Take the lines from the head of the listing through the one bearing "# arch recess on the visible side" and copy them exactly, leaving every picture out.

[Start]

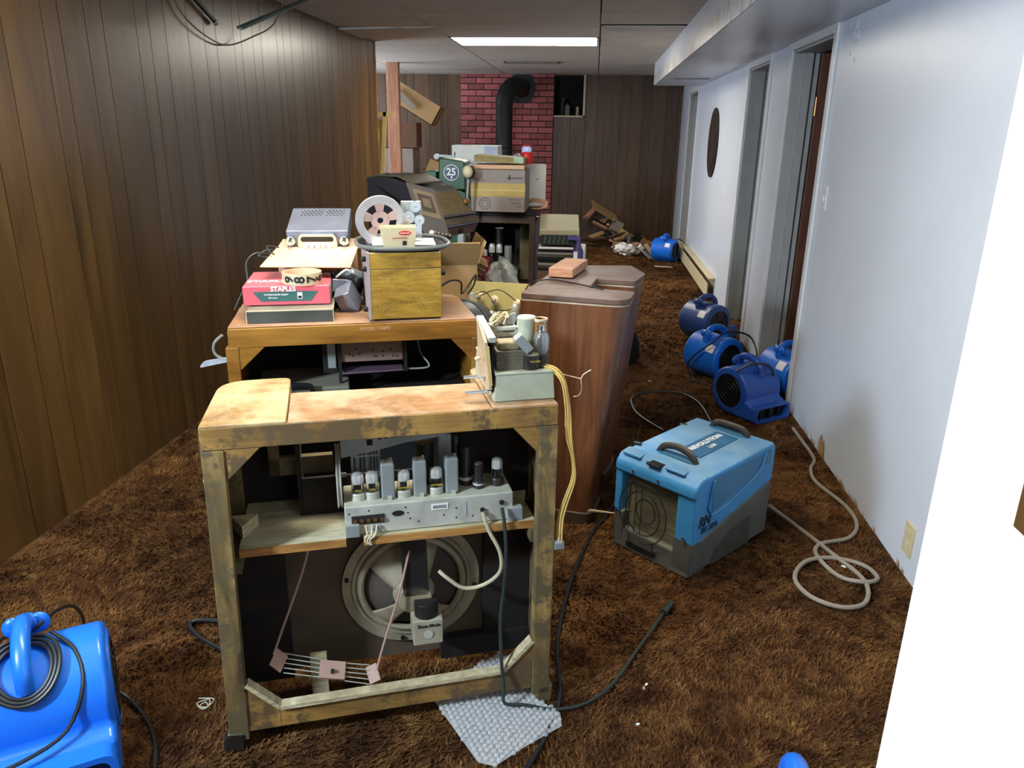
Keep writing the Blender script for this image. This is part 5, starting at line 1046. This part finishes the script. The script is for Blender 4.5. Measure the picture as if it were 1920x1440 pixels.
# arch recess on the visible side
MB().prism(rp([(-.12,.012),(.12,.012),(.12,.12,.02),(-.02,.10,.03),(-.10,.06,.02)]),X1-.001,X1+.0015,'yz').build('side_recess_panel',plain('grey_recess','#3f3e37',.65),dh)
MB().prism([(Y0+.045,.122),(Y1,.21),(Y1,.335),(Y1-.02,.350),(Y0+.05,.335),(Y0+.03,.325),(Y0+.03,.29),(Y0+.045,.28)],X0,X1,'yz').build('upper_shell',DHB,dh,bev=.012,sm=40,seg=3)
MB().prism([(Y0-.006,.275),(Y0+.05,.275),(Y0+.08,.335),(Y0+.06,.342),(Y0+.02,.335),(Y0-.004,.31)],X0-.003,X1+.003,'yz').build('front_hood',DHB,dh,bev=.012,seg=3)
MB().box((X0,Y0,.125),(X0+.03,Y0+.06,.29)).build('blue_pillar',DHB,dh,bev=.006); MB().box((X1-.07,Y0+.002,.12),(X1+.001,Y0+.06,.29)).build('blue_pillar',DHB,dh,bev=.006)
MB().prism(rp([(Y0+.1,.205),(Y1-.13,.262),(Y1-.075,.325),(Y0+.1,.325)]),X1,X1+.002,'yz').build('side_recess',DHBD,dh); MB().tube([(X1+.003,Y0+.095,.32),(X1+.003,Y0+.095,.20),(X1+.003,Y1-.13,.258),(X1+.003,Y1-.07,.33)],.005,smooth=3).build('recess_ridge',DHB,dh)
MB().prism(rp([(Y1-.06,.28,.01),(Y1-.03,.28,.01),(Y1-.03,.33),(Y1-.06,.33)]),X1,X1+.002,'yz').build('rope_notch',DHBD,dh)
dh.scale=(1,1,1.06)
co_=MB().box((X0+.028,Y0+.036,.05),(X1-.068,Y0+.043,.30)); o=co_.build('coil_panel',plain('coil_dark','#3b382c',.6,metal=.3),dh)
fn=MB()
for k in range(34): fn.box((X0+.03,Y0+.030,.055+.007*k),(X1-.07,Y0+.036,.0585+.007*k))
fo=fn.build('cooling_fins',plain('coil_fin','#8a8468',.5,metal=.2),o,sm=0); fo['kind']='stuff'
wg=MB(); cx_,cz_=-.03,.165
for r in (.1,.072,.04): wg.tube([(cx_+r*math.cos(a),Y0-.012+(.018 if r<.05 else 0),cz_+r*1.05*math.sin(a)) for a in [2*PI*i/28 for i in range(28)]],.0022,n=5,smooth=0,closed=True)
for x in (-.055,-.03,-.005): wg.tube([(cx_+x,Y0-.013,cz_-.075),(cx_+x,Y0-.013,cz_+.09)],.002,n=5,smooth=0)
wg.tube([(cx_-.055,Y0-.012,cz_-.09),(cx_-.055,Y0-.006,.045)],.002,n=5,smooth=0).tube([(cx_+.05,Y0-.012,cz_-.085),(cx_+.05,Y0-.006,.045)],.002,n=5,smooth=0).tube([(cx_-.055,Y0-.012,cz_+.09),(cx_-.055,Y0-.004,.285)],.002,n=5,smooth=0).tube([(cx_+.05,Y0-.012,cz_+.085),(cx_+.05,Y0-.004,.285)],.002,n=5,smooth=0)
wg.build('wire_guard',DARKM,dh)
for x,z_ in ((-.085,.295),(.02,.295),(X1-.03,.14),(-.085,.045),(.02,.045),(X0+.015,.14)): MB().cyl((x,Y0-.008,z_),(x,Y0-.0,z_),.005,n=10).build('screw',CHROME,dh)
for y,rg in ((Y0+.12,0),(Y1-.045,1)):
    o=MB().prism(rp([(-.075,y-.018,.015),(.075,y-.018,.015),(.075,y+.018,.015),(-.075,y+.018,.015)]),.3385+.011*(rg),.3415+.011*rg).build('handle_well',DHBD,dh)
    MB().tube([(-.075,y,.335+.01*rg),(-.055,y,.36+.008*rg),(0,y,.372),(.055,y,.36+.008*rg),(.075,y,.335+.01*rg)],.0115,n=12).build('grip',plain('worn_black_foam_%d'%rg,'#2b2a29',.8,var=.2,bmp=.2,dust=.25),o)
    if rg: 
        for k in range(9): MB().lathe([(.0115,-.002),(.0135,0),(.0115,.002)],(-.04+.01*k,y,.369-.00*k),12,axis=(1,0,0)).build('grip_rib',BLK,o)
for x_ in (-.11,.07): MB().prism(rp([(x_-.04,Y0+.008,.008),(x_+.04,Y0+.008,.008),(x_+.03,Y0+.05,.012),(x_-.03,Y0+.05,.012)]),.336,.3425).build('hood_pad',DHB,dh,bev=.002)
MB().box((-.035,Y0+.0,.335),(.015,Y0+.035,.339)).build('latch_recess',BLKM,dh); MB().cyl((-.035,Y0+.002,.338),(.015,Y0+.002,.338),.006,n=10).build('latch_bar',DARKM,dh)
for y in (Y0+.1,Y1-.11): MB().obox((X0+.008,y,.343),(.03,.014,.014),(0,0,20)).build('cord_cleat',BLK,dh,bev=.004)
lbl=MB().box((-.03,Y0+.175,.3405),(.06,Y1-.075,.3435)); lo_=lbl.build('label_plate',plain('label_grey_blue','#35688f',.4),dh); lo_.rotation_euler=(math.radians(1.6),0,0); lo_.location=(0,0,.002)
text('REVOLUTION',.030,WHITEP,lo_,(.0,.055,.3445),(0,0,90),bold=.0012,sx=1); text('LGR',.022,WHITEP,lo_,(.035,.045,.3445),(0,0,90),bold=.0006)
text('RN',.05,BLACKP,dh,(X1+.0028,Y0+.062,.19),(90,0,90),bold=.0006,shear=.15,sx=.95); text('SRS 2034',.026,BLACKP,dh,(X1+.0035,Y0+.09,.160),(90,0,90),bold=.0003,sx=.95,shear=.1)
# ------------------------------------------------------------------ bubble wrap under the front cabinet
def inpoly(x,y,P):
    c=False; j=len(P)-1
    for i in range(len(P)):
        if ((P[i][1]>y)!=(P[j][1]>y)) and (x<(P[j][0]-P[i][0])*(y-P[i][1])/(P[j][1]-P[i][1])+P[i][0]): c=not c
        j=i
    return c
BP=[(-.35,1.568),(-.205,1.378),(-.165,1.372),(-.10,1.44),(-.018,1.515),(-.024,1.56),(-.083,1.60),(-.10,1.68),(-.20,1.77),(-.25,1.72),(-.30,1.66)]
BW,nt,b=base('bubble_film'); b.inputs['Base Color'].default_value=(.82,.81,.78,1); b.inputs['Roughness'].default_value=.07; b.inputs['Alpha'].default_value=.34; b.inputs['Specular IOR Level'].default_value=.9
bw=thing('bubble_wrap','sheet of clear bubble wrap lying under the right foot of the stripped cabinet','bubble wrap',(0,0,0))
st2=MB(); st2.prism([(x,y) for x,y in BP],.016,.0165); st2.build('film_sheet',BW,bw,sm=0)
bb=MB(); yy=1.36; r_=0
while yy<1.79:
    xx=-.36+(.0078 if r_%2 else 0)
    while xx<0:
        if inpoly(xx,yy,BP):
            rr_=.0068; h_=random.uniform(.004,.0065); bb.lathe([(rr_,.0165),(rr_*.95,.0165+h_*.6),(rr_*.6,.0165+h_),(.0004,.0165+h_*1.05)],(xx+random.uniform(-.0006,.0006),yy,random.uniform(0,.004)),8)
        xx+=.0156
    yy+=.0135; r_+=1
bo_=bb.build('bubble',BW,bw,sm=70); bo_['kind']='stuff'
# ------------------------------------------------------------------ small floor litter
sp2=MB(); sp2.tube([Vector((-.916+(.008+.0022*t)*math.cos(t*1.9),1.477+(.008+.0022*t)*math.sin(t*1.9),.018+.001*t)) for t in range(9)],.0013,n=5)
tag(sp2.build('coil_spring',STEEL),'tiny coiled spring on the carpet left of the front cabinet foot','spring')
for i,(px,py,lab) in enumerate(((1218,715,'small tan chip on the carpet behind the dehumidifier'),(1196,1358,'tiny white flake on the carpet near the bottom edge'),(1212,1283,'tiny white flake on the carpet above the one near the bottom edge'),(1207,1290,'tiny tan crumb on the carpet beside a white flake'),(1582,1062,'small white scrap inside the coils of the grey hose'))):
    p=atz(px,py,.016); tag(MB().obox(p,(.016 if i in(0,4) else .009,.008 if i in (0,4) else .005,.003),(10,5,30*i)).build('paper_scrap',CARDP if i in (0,3) else PAPER),lab,'scrap')
# ------------------------------------------------------------------ debris pile at the far wall
random.seed(11)
dp_g='broken pieces heaped at the far wall'
def piece(nm,lab,p,d,r,m,grp=dp_g): 
    o=MB().obox((0,0,0),d).build(nm,m,bev=.002); o.location=p; o.rotation_euler=[math.radians(a) for a in r]; return tag(o,lab,'debris',grp)
cols=[CARD,CARDD,DARKW,POSTW,CARDP,OLIVEBOX]
cn=['tan','dark brown','nearly black','reddish','pale tan','olive']
for i in range(48):
    t=random.random(); x=-.05+.78*t; hmax=.42*(1-t)**1.2+.03; z_=random.uniform(.02,hmax+.01); y=10.45-random.uniform(0,.75)*(.5+t)+.0
    piece('broken_board',cn[i%6]+' broken board scrap in the debris heap at the far end wall',(x,y,z_),(random.uniform(.06,.3),random.uniform(.03,.12),random.uniform(.01,.03)),(random.uniform(-35,35),random.uniform(-45,45),random.uniform(0,180)),cols[i%6],cn[i%6]+' scraps in the far debris heap')
piece('cardboard_flap','orange-brown cardboard flap topping the debris heap',(.16,10.3,.42),(.42,.25,.01),(25,30,20),CARD)
piece('square_board','pale grey square panel leaning in the debris heap',(.32,10.1,.26),(.16,.02,.14),(-20,25,10),CARDG)
def crumple(nm,lab,p,s,m,seed):
    random.seed(seed); bm=bmesh.new(); bmesh.ops.create_icosphere(bm,subdivisions=3,radius=s)
    for v in bm.verts: v.co*=1+random.uniform(-.28,.22); v.co.z*=.6
    me=bpy.data.meshes.new(nm); bm.to_mesh(me); bm.free(); me.materials.append(m); o=bpy.data.objects.new(nm,me); C.objects.link(o); o.location=p; return tag(o,lab,'crumpled plastic')
crumple('white_plastic','white crumpled plastic bag on the carpet before the debris heap',(.40,9.3,.08),.12,PAPER,2); crumple('grey_plastic','greyish crumpled plastic right behind the white crumpled bag',(.52,9.35,.06),.1,CARDG,5)
piece('white_rag','narrow pale rag leaning toward the lone far air mover',(.64,9.1,.08),(.05,.03,.24),(20,-45,0),PAPER,None)
piece('leaf_scrap','pale green scrap on the carpet before the far air mover',(.80,8.45,.02),(.2,.05,.008),(0,5,20),CREAM,None)
tag(MB().tube([(.75,8.75,.02),(.66,8.8,.1),(.62,9.0,.13),(.6,9.2,.05)],.008).build('far_cord',CORD),'dark cord trailing from the far air mover','power cord')
# ------------------------------------------------------------------ left recess beyond the panelled wall
tag(MB().box((-2.36,8.93,0),(-2.225,9.02,H)).build('timber_post',POSTW,bev=.003),'bare pinkish pine post from floor to ceiling past the panelled wall','post')
lc=thing('leaning_carton','opened cardboard carton tipped high behind the pine post','cardboard box',(-2.25,9.5,1.62),0,rx=0,ry=30)
MB().box((-.32,0,0),(.32,.3,.008)).build('base',CARD,lc); MB().box((-.32,0,0),(.32,.008,.24)).build('side',CARD,lc); MB().box((.31,0,0),(.32,.3,.24)).build('end',CARD,lc); MB().obox((-.1,-.05,.1),(.3,.006,.07),(0,12,0)).build('grey_flap',CARDG,lc)
stc=thing('carton_pile','tall pile of brown cartons in the left recess','cardboard boxes',(-2.5,9.45,0),0)
for k in range(5): MB().obox((random.uniform(-.05,.05),.2,.15+.3*k),(.62,.42,.29),(0,0,random.uniform(-6,6))).build('carton',[CARDD,CARD,CARDD,CARDG,CARDD][k],stc,bev=.003)
sc2=thing('small_carton','small open brown carton low to the right of the pine post','cardboard box',(-2.0,9.5,.0),10)
MB().box((-.1,0,0),(.24,.3,.95)).build('body',CARDD,sc2,bev=.003); MB().obox((.1,-.03,.93),(.3,.008,.2),(0,25,0)).build('flap',CARD,sc2)
crf=thing('cream_shelf_unit','cream narrow shelf end leaning behind the end of the panelled wall','shelf',(-2.10,7.65,0),0,ry=0)
CRF=plain('cream_yellow','#bda76a',.5,var=.08)
MB().prism([(-.10,.0),(-.06,.0),(.065,1.57),(.035,1.57)],0,.04,'xz').build('frame_side',CRF,crf); MB().prism([(-.12,1.53),(.065,1.53),(.065,1.57),(-.12,1.57)],0,.2,'xz').build('top_board',CRF,crf); MB().prism([(-.12,.4),(-.04,.4),(.03,1.5),(-.12,1.5)],.06,.065,'xz').build('back_board',CRF,crf)
MB().box((-.06,.02,1.3),(-.02,.05,1.38)).build('white_clip',PAPER,crf)
# ------------------------------------------------------------------ hanging bar and cable at the top left
hbz=thing('hanging_ceiling_bar','dark green metal ceiling strip hanging down near the panelled wall','metal strip',(0,0,0))
p0=aty(450,52,3.75); p1=aty(600,-12,4.5); p1.z=min(p1.z,H)
MB().beam(p0,p1,.035,.012,(0,0,1)).build('strip',plain('green_grey_metal','#3c4a40',.45,metal=.3),hbz,bev=.001); MB().beam(p0+Vector((0,0,-.006)),p1+Vector((0,0,-.006)),.012,.012).build('rib',STEELG,hbz)
tag(MB().tube([(-1.905,3.50,2.12),(-1.905,3.59,1.941),(-1.9,3.712,1.858),(-1.9,3.935,1.806),(-1.9,4.112,1.81),(-1.86,4.3,1.87),(-1.8,4.45,1.95),(-1.75,4.55,2.12)],.004,n=6).build('hanging_wire',plain('tan_wire','#6a5b3c',.5)),'thin brown wire drooping from the ceiling in front of the panelled wall','wire')
bt=thing('wall_bracket','dark metal rod stub projecting at the top of the panelled wall','bracket',(0,0,0)); MB().beam((-1.9,3.95,1.90),(-1.9,3.65,2.02),.014,.014).build('rod',DARKM,bt); MB().cyl((-1.9,3.95,1.9),(-1.9,3.965,1.894),.014,n=10).build('end_ring',STEELG,bt)

tag(MB().obox((1.22,5.5,.06),(.1,.08,.1),(20,30,10)).obox((1.26,5.6,.04),(.1,.1,.05),(0,20,40)).build('yellow_wrapper',plain('yellow_wrapper','#b09a3a',.5),bev=.015),'small crumpled yellow wrapper on the floor inside the second doorway','wrapper')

[End]

◆ Reply to the task
Keep writing the Blender script for this image. This is part 5, starting at line 1046. This part finishes the script. The script is for Blender 4.5. Measure the picture as if it were 1920x1440 pixels.
# arch recess on the visible side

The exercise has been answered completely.